A recent report by the World Bank’s Independent Evaluation Group (IEG) on poverty and social impact analysis (PSIA) finds implementation problems and a “negligible” impact on developing country capacity, echoing long-standing civil society critiques.
PSIAs were introduced in 2002 following civil society demands for analysis of the impacts of structural adjustment policies (see Update 30, 28). They are supposed to be carried out prior to the implementation of any project or reform programme that is likely to have “significant distributional impact.” The analysis should then inform policy advice and design.
The IEG report follows papers released by the Bank in mid-2009 on the effectiveness of PSIA at country level and the links between PSIAs and development policy loans (see Update 66).
Objectives not met
The IEG evaluated three stated objectives of PSIAs: to influence country policies; to aid the development of country capacity for policy analysis; and to influence Bank operations.
Almost half of the 156 Bank-supported PSIAs from fiscal years 2002-07 were reviewed. Of these, a fifth did not explicitly identify which objective they intended to pursue. Although a third claimed to have addressed all three objectives, the report cautioned that “the pursuit of the multiple operational objectives of PSIAs can create tension and raise unrealistic expectations of what a PSIA can achieve.”
The evaluation acknowledged the difficulty in measuring the extent to which PSIAs contribute to country level policy making given the many factors that may influence it. Yet it does not comment on whether the inability to quantify this objective raises questions as to PSIAs validity.
Critically, the report concluded that on average PSIAs made a negligible contribution to developing country analytical capacity and that they were “devoid of policy recommendations and did not feed into a policy debate or decision in the country.” According to the IEG, inadequate time-frames made it impossible to sufficiently build government capacity for policy analysis and Bank staff approached PSIAs without a strategy to achieve this aim. They also lacked a common understanding of PSIA objectives and processes, resulting in wide variations and frequent departures from good practice guidance.
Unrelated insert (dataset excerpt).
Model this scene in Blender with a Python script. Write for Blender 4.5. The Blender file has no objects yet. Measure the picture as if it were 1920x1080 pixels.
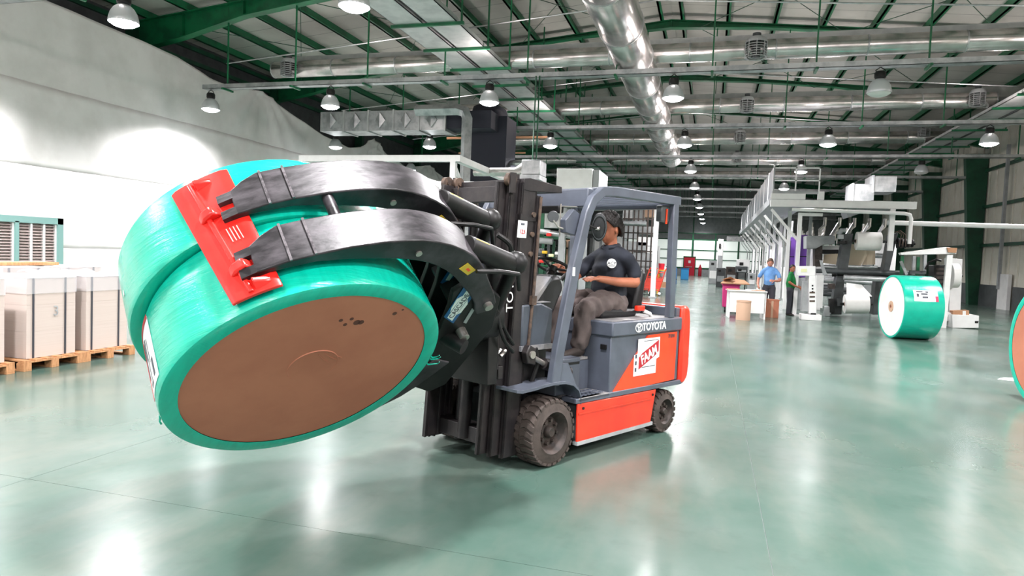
import bpy, bmesh, math, random
from mathutils import Vector, Matrix, Quaternion
random.seed(7)
S = bpy.context.scene
COL = S.collection
R = math.radians

# ------------------------------------------------------------------ camera
cd = bpy.data.cameras.new('camera')
cam = bpy.data.objects.new('camera', cd)
COL.objects.link(cam)
S.camera = cam
cd.sensor_width = 36.0
cd.lens = 36.0 * 1280 / 1920
cd.clip_start, cd.clip_end = 0.05, 400
YAW, PITCH, ROLL = R(16.214), R(2.907), R(2.3)
F_ = Vector((-math.sin(YAW) * math.cos(PITCH), math.cos(YAW) * math.cos(PITCH), -math.sin(PITCH)))
R0 = Vector((math.cos(YAW), math.sin(YAW), 0))
U0 = R0.cross(F_)
R_ = R0 * math.cos(ROLL) + U0 * math.sin(ROLL)
U_ = -R0 * math.sin(ROLL) + U0 * math.cos(ROLL)
CAM = Vector((0, 0, 1.65))
cam.matrix_world = Matrix(((R_.x, U_.x, -F_.x, CAM.x), (R_.y, U_.y, -F_.y, CAM.y), (R_.z, U_.z, -F_.z, CAM.z), (0, 0, 0, 1)))

# ------------------------------------------------------------------ world, exposure
w = bpy.data.worlds.new('world')
S.world = w
w.use_nodes = True
bg = w.node_tree.nodes['Background']
bg.inputs[0].default_value = (1.0, 0.945, 0.955, 1)
bg.inputs[1].default_value = 0.7
S.view_settings.view_transform = 'Standard'
S.view_settings.look = 'None'
S.view_settings.exposure = 0.02
S.view_settings.gamma = 1.0
S.view_settings.use_curve_mapping = False
S.cycles.max_bounces = 5
S.cycles.diffuse_bounces = 2
S.cycles.glossy_bounces = 3
S.cycles.sample_clamp_indirect = 6
S.cycles.caustics_reflective = False
S.cycles.caustics_refractive = False
S.cycles.use_denoising = True
LAMP_W = 880.0        # watts of each high bay lamp
LAMP_EMIT = 30.0      # brightness of its lens


def at(u, v, Y):
    d = F_ + R_ * ((u - 960) / 1280) - U_ * ((v - 540) / 1280)
    return CAM + d * (Y / d.y)


# ------------------------------------------------------------------ materials
def lin(h):
    h = h.lstrip('#')
    c = [int(h[i:i + 2], 16) / 255 for i in (0, 2, 4)]
    return tuple([x / 12.92 if x <= 0.04045 else ((x + 0.055) / 1.055) ** 2.4 for x in c] + [1])


def mat(name, col, rough=0.5, metal=0.0, col2=None, scale=6.0, bump=0.0, bscale=30.0, stretch=None,
        coat=0.0, emit=None, estr=0.0, lo=0.42, hi=0.62, rough2=None, spec=None, detail=5.0):
    m = bpy.data.materials.new(name)
    m.use_nodes = True
    nt = m.node_tree
    N, L = nt.nodes, nt.links
    p = N['Principled BSDF']
    p.inputs['Base Color'].default_value = lin(col)
    p.inputs['Roughness'].default_value = rough
    p.inputs['Metallic'].default_value = metal
    if spec is not None:
        p.inputs['Specular IOR Level'].default_value = spec
    if coat:
        p.inputs['Coat Weight'].default_value = coat
        p.inputs['Coat Roughness'].default_value = 0.08
    if emit:
        p.inputs['Emission Color'].default_value = lin(emit)
        p.inputs['Emission Strength'].default_value = estr
    if col2 or bump or rough2 is not None:
        tc = N.new('ShaderNodeTexCoord')
        mp = N.new('ShaderNodeMapping')
        L.new(tc.outputs['Object'], mp.inputs[0])
        if stretch:
            mp.inputs['Scale'].default_value = stretch
        n = N.new('ShaderNodeTexNoise')
        n.inputs['Scale'].default_value = scale
        n.inputs['Detail'].default_value = detail
        n.inputs['Roughness'].default_value = 0.6
        L.new(mp.outputs[0], n.inputs['Vector'])
        mr = N.new('ShaderNodeMapRange')
        mr.inputs['From Min'].default_value = lo
        mr.inputs['From Max'].default_value = hi
        L.new(n.outputs['Fac'], mr.inputs['Value'])
        if col2:
            mx = N.new('ShaderNodeMix')
            mx.data_type = 'RGBA'
            mx.inputs[6].default_value = lin(col)
            mx.inputs[7].default_value = lin(col2)
            L.new(mr.outputs[0], mx.inputs[0])
            L.new(mx.outputs[2], p.inputs['Base Color'])
        if rough2 is not None:
            r = N.new('ShaderNodeMapRange')
            r.inputs['To Min'].default_value = rough
            r.inputs['To Max'].default_value = rough2
            L.new(mr.outputs[0], r.inputs['Value'])
            L.new(r.outputs[0], p.inputs['Roughness'])
        if bump:
            b = N.new('ShaderNodeTexNoise')
            b.inputs['Scale'].default_value = bscale
            b.inputs['Detail'].default_value = 4
            L.new(mp.outputs[0], b.inputs['Vector'])
            bn = N.new('ShaderNodeBump')
            bn.inputs['Strength'].default_value = bump
            bn.inputs['Distance'].default_value = 0.01
            L.new(b.outputs['Fac'], bn.inputs['Height'])
            L.new(bn.outputs[0], p.inputs['Normal'])
    return m


M = {}
M['green_steel'] = mat('green_steel', '#0d6a41', 0.42, col2='#0b5234', scale=2)
M['green_dark'] = mat('green_dark', '#0e4f35', 0.5, col2='#0b3d2a', scale=2)
M['galv'] = mat('galvanised', '#c3c5c6', 0.38, 0.75, col2='#9fa3a5', scale=3)
M['duct'] = mat('duct_metal', '#d3d0cd', 0.24, 0.9, col2='#b7b3b0', scale=2.2, stretch=(1, 1, 1), bump=0.25, bscale=5)
M['tray'] = mat('tray_metal', '#c9cbca', 0.5, 0.45, col2='#b5b8b8', scale=2)
M['curtain'] = mat('curtain_cloth', '#e6e4e2', 0.7, col2='#dad8d5', scale=0.8)
M['white'] = mat('white_paint', '#f6f5f4', 0.35, col2='#eeedec', scale=3)
M['cream'] = mat('cream_panel', '#f0ecdf', 0.55, col2='#e6e1d2', scale=1)
M['grey_mid'] = mat('grey_paint', '#a9acad', 0.45, col2='#989b9d', scale=3)
M['grey_dk'] = mat('dark_grey_paint', '#4b4f51', 0.42, col2='#3d4042', scale=3)
M['black'] = mat('black_metal', '#111112', 0.45, col2='#1d1b1b', scale=9, spec=.35)
M['rubber'] = mat('rubber', '#4a403b', 0.75, col2='#3a322e', scale=8, bump=0.3)
M['rim'] = mat('wheel_rim', '#3f342f', 0.6, col2='#2a2522', scale=12, bump=0.2)
M['arm'] = mat('arm_black_steel', '#1c1a1d', 0.36, 0.12, col2='#4a454a', scale=5, bump=0.2, bscale=12, lo=0.42, hi=0.72, rough2=0.5, stretch=(1, 1, 2.5))
M['mast'] = mat('mast_black', '#232022', 0.45, 0.2, col2='#302b2b', scale=7, bump=0.1)
M['truck_grey'] = mat('truck_grey', '#585e6a', 0.38, col2='#4f545f', scale=4, coat=0.15)
M['truck_dark'] = mat('truck_dark_grey', '#454b54', 0.45, col2='#3c4149', scale=4)
M['truck_dusty'] = mat('truck_dusty_top', '#8d8a88', 0.6, col2='#6f7074', scale=7)
M['truck_orange'] = mat('truck_orange', '#f4491f', 0.32, col2='#ec3f1b', scale=3, coat=0.3)
M['truck_red'] = mat('truck_red', '#ef3c22', 0.33, col2='#dd321d', scale=3, coat=0.3)
M['pad_red'] = mat('pad_red', '#ee2a22', 0.3, col2='#d8231d', scale=6, coat=0.4, bump=0.15, bscale=12)
M['wrap'] = mat('green_wrap', '#04bfa4', 0.24, col2='#03b399', scale=4, stretch=(6, 1, 1), coat=0.25, bump=0.35, bscale=5)
M['kraft'] = mat('kraft_board', '#bd7a61', 0.6, col2='#b3715a', scale=2, spec=0.25)
M['paper'] = mat('white_paper', '#f0efec', 0.7, col2='#e6e4e1', scale=2)
M['stain'] = mat('stain', '#5b3328', 0.5)
M['core'] = mat('core_card', '#c9a58c', 0.8)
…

Such failings pepper the evaluation’s country case studies. For example the energy pricing and subsidies programme in Ghana neglected pro-poor approaches suggested by the PSIA. It was also hindered by differences in opinion between staff responsible for the PSIA and those responsible for energy interventions.
Recommendations weak
Despite the serious nature of some of their critiques, the IEG evaluation makes limited proposals for change. They recommend that:
- Bank staff need to better understand the PSIA approach;
- objectives of each PSIA need to be identified and linked to intended outcomes;
- PSIA need to be better integrated into the Bank’s country assistance programmes; and
- better quality needs to be assured through regional level monitoring and evaluation, and reviews of the process and intended effects.
Nora Honkaniemi of Brussels-based NGO Eurodad states that these recommendations do little to address long-standing critiques of the process’ current ineffectiveness. Drawing on criticisms raised in a 2007 paper written by a coalition of NGOs (see Update 58), she argues that country-led PSIAs be conducted before decisions are made on policy reform, that the results inform a public debate, that a genuine attempt is made to survey a range of policy options, and that PSIA is made a requirement of development policy loans.
A Eurodad critiue of the IEG’s report urges governments considering contributions to the IDA 16 replenishment (see Update 70) to insist that “country-led PSIA be used in all IDA-supported lending with a major distributional impact, and pressure the World Bank to ensure that proper PSIA is conducted in a way which enhances country ownership.”